Plan your first question for an upcoming conversation. Think about why you are starting with that question. What is your purpose for asking the question? What are you hoping to uncover?

4. Extend Trust

I’ve studied trust for a long time and thought I knew what it was until recently, when Stephen Covey’s most recent book, Trust and Inspire, expanded my thinking. He asks, “Is it possible to have two trustworthy people working together and to have no trust between them… if neither person is willing to extend trust to the other?” (p.129) This got me thinking of trust as an action, a choice we make over and over again – to be vulnerable, to be okay with it being done a different way than our own, and to believe the other person has the capacity and potential (even when they might not believe it themselves yet).

So, when you ask a question and you listen to another’s response, you are essentially telling them, “I trust you.

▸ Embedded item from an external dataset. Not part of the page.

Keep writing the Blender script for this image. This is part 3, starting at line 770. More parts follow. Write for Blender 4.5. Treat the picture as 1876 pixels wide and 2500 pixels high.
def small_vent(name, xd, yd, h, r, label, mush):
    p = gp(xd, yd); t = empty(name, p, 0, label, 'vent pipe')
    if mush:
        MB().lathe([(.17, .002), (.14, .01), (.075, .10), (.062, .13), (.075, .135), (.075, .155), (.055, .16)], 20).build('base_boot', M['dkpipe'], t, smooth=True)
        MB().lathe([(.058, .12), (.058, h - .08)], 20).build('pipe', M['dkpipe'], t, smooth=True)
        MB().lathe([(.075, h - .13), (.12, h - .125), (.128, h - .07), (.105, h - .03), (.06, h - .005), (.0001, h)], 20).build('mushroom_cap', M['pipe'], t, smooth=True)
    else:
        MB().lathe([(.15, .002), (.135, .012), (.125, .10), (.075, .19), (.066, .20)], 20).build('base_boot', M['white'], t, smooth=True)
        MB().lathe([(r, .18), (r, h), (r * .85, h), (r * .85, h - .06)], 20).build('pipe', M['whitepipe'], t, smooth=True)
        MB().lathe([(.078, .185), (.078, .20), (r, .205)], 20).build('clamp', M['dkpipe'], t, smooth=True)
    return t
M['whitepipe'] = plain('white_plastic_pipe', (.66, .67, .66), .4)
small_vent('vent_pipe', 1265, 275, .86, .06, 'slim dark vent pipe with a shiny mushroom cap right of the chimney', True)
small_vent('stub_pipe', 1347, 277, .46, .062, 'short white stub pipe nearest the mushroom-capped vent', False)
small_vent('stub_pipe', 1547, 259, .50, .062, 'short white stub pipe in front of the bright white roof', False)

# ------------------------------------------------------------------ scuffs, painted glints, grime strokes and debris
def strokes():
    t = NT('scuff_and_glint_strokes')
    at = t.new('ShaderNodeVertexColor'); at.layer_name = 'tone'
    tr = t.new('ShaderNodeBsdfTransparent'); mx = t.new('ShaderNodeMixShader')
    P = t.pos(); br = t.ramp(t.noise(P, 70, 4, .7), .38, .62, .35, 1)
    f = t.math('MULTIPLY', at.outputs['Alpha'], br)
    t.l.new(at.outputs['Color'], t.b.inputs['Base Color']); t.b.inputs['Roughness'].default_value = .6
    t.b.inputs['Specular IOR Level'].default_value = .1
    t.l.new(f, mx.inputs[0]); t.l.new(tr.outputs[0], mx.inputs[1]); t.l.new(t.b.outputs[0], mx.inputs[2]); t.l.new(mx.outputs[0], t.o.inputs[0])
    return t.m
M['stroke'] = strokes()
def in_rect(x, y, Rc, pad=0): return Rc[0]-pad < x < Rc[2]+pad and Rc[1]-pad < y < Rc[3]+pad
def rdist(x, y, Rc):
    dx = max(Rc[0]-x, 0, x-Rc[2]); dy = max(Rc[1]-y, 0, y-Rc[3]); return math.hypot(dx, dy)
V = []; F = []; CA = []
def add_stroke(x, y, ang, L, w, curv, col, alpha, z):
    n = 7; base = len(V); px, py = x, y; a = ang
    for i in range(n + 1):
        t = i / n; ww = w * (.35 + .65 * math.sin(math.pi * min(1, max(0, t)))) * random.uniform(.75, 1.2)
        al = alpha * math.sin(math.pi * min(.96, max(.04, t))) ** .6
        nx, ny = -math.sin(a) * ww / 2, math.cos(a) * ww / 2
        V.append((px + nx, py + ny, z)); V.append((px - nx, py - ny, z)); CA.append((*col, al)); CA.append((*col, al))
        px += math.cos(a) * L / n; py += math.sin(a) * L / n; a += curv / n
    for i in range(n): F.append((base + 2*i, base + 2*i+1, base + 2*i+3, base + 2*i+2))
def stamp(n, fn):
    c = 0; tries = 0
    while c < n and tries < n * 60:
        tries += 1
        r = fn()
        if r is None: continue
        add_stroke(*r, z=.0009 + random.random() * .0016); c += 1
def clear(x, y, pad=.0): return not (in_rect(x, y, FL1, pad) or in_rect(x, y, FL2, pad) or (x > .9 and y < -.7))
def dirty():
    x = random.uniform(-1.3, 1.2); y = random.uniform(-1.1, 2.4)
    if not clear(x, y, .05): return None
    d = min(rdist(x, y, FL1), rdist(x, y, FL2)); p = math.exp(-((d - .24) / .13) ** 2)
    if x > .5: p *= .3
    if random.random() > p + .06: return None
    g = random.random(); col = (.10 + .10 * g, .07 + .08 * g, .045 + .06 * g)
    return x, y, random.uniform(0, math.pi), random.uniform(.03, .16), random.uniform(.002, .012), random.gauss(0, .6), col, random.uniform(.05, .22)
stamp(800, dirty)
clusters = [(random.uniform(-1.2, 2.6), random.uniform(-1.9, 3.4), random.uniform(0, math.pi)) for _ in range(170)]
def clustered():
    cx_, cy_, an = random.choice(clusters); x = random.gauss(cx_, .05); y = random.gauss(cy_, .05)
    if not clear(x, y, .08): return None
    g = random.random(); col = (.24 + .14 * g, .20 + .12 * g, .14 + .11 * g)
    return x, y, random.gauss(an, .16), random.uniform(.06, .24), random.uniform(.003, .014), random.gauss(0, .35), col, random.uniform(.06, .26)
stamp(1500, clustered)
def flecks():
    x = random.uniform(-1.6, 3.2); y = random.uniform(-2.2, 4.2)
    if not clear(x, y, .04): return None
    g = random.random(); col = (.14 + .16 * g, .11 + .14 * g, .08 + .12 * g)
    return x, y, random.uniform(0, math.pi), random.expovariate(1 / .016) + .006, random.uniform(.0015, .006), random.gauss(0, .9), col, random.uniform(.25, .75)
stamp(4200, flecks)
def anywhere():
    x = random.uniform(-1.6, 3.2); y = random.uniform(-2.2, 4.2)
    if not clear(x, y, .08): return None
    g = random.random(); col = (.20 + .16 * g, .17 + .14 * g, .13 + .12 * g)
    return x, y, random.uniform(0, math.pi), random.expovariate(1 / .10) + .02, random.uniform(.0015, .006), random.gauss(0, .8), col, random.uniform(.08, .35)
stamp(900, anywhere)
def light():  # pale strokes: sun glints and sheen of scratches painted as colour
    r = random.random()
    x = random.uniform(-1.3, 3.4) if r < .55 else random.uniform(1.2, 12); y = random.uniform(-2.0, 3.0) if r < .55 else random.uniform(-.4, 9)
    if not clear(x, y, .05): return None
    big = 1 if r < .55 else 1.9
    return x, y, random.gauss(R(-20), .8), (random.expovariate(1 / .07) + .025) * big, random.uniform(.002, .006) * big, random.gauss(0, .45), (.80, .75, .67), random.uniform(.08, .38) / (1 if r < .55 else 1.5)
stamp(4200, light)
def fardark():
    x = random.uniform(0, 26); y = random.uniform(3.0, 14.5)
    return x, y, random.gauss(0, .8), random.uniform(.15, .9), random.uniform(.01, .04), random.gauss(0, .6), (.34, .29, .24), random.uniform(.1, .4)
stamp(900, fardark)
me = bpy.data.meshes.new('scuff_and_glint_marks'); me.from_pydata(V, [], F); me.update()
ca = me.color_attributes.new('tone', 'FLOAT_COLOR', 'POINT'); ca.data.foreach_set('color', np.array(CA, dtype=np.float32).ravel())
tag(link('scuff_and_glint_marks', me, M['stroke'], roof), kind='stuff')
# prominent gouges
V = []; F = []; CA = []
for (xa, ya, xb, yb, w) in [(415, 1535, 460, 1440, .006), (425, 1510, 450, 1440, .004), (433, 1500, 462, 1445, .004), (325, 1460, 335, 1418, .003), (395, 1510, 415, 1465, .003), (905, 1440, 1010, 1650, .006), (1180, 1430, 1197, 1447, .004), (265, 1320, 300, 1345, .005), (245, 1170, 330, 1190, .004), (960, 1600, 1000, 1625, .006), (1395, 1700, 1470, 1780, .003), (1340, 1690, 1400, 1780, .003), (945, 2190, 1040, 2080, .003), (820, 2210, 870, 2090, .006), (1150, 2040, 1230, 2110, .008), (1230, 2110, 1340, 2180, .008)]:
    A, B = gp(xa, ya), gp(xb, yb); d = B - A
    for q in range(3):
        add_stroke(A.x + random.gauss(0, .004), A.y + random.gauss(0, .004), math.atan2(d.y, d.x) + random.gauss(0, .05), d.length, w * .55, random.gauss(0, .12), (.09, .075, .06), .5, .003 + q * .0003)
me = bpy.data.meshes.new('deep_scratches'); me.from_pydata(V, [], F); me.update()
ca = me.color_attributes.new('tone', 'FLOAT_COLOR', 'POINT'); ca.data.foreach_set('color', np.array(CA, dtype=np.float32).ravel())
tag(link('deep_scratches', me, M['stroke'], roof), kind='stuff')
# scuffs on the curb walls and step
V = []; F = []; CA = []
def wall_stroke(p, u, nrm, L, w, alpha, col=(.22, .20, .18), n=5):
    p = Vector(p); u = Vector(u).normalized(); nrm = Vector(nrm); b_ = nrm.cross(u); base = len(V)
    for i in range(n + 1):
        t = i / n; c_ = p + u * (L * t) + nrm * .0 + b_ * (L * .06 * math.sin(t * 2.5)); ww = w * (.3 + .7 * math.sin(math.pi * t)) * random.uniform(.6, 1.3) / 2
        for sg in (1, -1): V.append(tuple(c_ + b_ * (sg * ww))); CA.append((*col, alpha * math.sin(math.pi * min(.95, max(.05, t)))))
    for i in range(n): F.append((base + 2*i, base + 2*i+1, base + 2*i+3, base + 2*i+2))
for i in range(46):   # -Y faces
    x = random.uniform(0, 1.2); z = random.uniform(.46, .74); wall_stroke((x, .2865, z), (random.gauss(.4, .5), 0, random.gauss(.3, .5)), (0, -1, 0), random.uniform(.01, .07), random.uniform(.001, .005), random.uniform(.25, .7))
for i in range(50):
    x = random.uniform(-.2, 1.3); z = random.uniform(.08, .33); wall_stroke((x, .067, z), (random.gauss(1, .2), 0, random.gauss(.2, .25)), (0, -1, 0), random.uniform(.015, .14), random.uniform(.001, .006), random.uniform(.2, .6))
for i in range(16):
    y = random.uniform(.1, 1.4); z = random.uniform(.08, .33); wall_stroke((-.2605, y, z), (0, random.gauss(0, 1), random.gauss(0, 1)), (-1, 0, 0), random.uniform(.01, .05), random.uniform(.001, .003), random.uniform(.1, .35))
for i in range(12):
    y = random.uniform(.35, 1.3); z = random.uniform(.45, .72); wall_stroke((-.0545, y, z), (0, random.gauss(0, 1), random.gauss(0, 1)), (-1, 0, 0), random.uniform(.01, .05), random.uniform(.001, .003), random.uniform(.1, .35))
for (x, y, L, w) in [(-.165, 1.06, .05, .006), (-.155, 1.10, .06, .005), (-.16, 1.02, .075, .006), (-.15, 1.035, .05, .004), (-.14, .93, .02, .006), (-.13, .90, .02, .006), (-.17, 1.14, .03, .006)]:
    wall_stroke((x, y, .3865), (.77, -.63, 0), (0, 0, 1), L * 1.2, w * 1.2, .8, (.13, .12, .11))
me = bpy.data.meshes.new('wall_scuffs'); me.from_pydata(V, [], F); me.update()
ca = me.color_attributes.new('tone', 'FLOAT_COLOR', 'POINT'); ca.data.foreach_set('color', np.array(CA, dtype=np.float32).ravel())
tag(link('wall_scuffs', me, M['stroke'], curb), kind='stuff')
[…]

I believe in you.” You’re giving up your desire to control the conversation and its outcome, and you can enter into a true coaching partnership. So, ask yourself: Do you withhold trust or extend it?

Try this!

Use the following guiding questions to reflect with a colleague:

  • Is the culture at your campus based on trust? What would this look like and sound like?
  • Are teachers on your campus trusted to do their jobs?
  • Do your behaviors exhibit trustworthiness?
  • Which has more risk – trusting people or not trusting people?
  • Which is greater, the cost of trusting too much or the cost of not trusting enough?

5. Learn, network, and observe.

Finally, one of the best ways to improve your questioning skills is to learn and practice. You can do this through shadowing and observing others’ coaching conversations, recording any stems or moves you notice. Or, by reflecting on your questioning after a coaching conversation. Or, by having a coach yourself, because everyone deserves a coach.

Thanks, Angela for guiding our reflections.